The demo on display at the event is a memorable one; at least, it's a boss we've seen quite a bit of in the marketing for Cuphead. As a winning duo—myself as Cuphead, Moldenhauer as Mugman—we shot at intimidating, casino-owning frogs as they changed forms repeatedly. The frogs always bounce in rhythm, characteristic of animation of the 1920s, and of the Fleischer animation studio it's influenced by.

Shortly before and after Cuphead released, the time period it was pulling inspiration from for its eye catching art attracted some criticism. The art period it's pulling from is famously emblematic of a cruel time of racist caricatures in cartoons—context that's difficult, if not impossible, to divorce from the art style (as argued by critic Yussef Cole from Unwinnable), no matter how cute it may be. Moldenhauer is careful in talking about this aspect of Cuphead, and the critical response of good and bad that's followed since it launched in 2017.

Cuphead will also be getting a big content update on April 18 alongside the Switch release, which includes Mugman in single-player and more. | Studio MDHR

"Any medium or something that you use is always going to be open to interpretation. So it's a valid opinion of how an individual feels on a product," says Moldenhauer. "Of course for us we always just try to do our best to ensure that we're not doing anything that could be offensive or deemed offensive.

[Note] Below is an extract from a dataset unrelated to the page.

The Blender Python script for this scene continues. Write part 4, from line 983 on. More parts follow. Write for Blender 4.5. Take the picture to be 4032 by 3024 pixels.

"Of course we were very conscious to make sure that we wouldn't be including any imagery or things that could be upsetting, but at the same time too, it's understandable that everybody will have a different response to a medium. So what we tried to do was stick to just the principles of the art itself, while being aware to make sure that we stay as far away from anything that could be offensive."

Cuphead was revealed for Switch during a Nintendo Direct focused on independent games earlier this week. Later this year, Cuphead's DLC The Delicious Last Course will be releasing simultaneously on PC and Switch, though Moldenhauer doesn't have a firmer release window beyond 2019 yet. As for other platforms, Moldenhauer assures that the only things currently in Studio MDHR's pipeline are the upcoming DLC and Switch port. (Sorry PS4 hopefuls.) Cuphead will release on Nintendo Switch on April 18.